--- begin Collected material ---

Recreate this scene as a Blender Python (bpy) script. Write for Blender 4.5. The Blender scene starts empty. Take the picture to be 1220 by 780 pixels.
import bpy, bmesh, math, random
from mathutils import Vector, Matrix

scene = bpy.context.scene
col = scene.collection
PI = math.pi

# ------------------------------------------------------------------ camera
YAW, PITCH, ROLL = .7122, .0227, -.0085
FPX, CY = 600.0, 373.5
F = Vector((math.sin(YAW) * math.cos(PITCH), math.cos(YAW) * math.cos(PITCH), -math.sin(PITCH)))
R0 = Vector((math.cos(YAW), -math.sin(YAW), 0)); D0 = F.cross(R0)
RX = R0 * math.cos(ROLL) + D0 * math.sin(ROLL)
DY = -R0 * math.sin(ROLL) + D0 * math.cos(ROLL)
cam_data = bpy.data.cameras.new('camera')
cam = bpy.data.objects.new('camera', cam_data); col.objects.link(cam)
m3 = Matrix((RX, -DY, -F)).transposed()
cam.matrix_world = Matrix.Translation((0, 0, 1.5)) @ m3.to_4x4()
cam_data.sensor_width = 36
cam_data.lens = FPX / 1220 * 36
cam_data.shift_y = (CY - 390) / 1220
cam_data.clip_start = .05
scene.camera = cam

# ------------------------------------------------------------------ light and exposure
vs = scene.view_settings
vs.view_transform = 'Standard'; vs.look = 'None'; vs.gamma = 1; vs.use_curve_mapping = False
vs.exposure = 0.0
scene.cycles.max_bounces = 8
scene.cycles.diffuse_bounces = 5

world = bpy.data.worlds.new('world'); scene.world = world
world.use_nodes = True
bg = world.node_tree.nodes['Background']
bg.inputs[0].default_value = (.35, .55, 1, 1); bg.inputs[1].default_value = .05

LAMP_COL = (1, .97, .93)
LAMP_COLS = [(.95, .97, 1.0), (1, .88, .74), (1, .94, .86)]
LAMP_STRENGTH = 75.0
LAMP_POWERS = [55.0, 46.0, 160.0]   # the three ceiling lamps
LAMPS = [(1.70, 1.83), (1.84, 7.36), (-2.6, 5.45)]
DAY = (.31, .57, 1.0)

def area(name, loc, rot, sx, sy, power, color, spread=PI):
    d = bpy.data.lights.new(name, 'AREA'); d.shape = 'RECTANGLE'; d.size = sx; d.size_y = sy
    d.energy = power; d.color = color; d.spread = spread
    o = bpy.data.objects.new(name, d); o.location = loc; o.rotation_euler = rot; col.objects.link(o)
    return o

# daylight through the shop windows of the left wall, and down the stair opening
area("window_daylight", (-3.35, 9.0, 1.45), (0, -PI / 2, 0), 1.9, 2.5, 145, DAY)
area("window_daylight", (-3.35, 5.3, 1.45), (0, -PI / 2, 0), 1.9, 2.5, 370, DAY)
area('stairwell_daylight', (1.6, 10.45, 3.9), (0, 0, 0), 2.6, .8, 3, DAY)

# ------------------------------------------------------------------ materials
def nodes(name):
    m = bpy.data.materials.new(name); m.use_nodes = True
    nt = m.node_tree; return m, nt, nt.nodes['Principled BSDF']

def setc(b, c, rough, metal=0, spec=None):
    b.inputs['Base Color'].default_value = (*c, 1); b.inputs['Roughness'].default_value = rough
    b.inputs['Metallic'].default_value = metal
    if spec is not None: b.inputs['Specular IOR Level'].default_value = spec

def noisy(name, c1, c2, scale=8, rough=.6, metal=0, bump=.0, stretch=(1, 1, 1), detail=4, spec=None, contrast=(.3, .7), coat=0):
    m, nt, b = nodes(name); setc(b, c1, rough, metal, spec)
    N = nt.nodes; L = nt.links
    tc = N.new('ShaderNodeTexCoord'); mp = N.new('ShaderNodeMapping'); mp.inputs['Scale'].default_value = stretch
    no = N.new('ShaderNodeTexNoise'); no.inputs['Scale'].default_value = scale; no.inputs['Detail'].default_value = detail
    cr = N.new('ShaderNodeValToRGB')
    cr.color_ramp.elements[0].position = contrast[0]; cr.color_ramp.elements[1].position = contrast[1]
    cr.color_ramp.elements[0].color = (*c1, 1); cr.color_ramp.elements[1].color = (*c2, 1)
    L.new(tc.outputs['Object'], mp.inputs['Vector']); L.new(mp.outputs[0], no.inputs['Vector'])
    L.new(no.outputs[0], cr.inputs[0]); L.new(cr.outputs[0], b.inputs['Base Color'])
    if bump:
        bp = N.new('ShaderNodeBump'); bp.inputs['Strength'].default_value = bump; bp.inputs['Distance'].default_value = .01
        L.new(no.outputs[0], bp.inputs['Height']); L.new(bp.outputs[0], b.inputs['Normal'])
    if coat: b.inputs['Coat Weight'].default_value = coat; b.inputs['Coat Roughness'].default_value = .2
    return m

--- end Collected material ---

Your instructions: Using the listing above, list every line in which the string "scene" occurs.

Exercise result:
Recreate this scene as a Blender Python (bpy) script. Write for Blender 4.5. The Blender scene starts empty. Take the picture to be 1220 by 780 pixels.
scene = bpy.context.scene
col = scene.collection
scene.camera = cam
vs = scene.view_settings
scene.cycles.max_bounces = 8
scene.cycles.diffuse_bounces = 5
world = bpy.data.worlds.new('world'); scene.world = world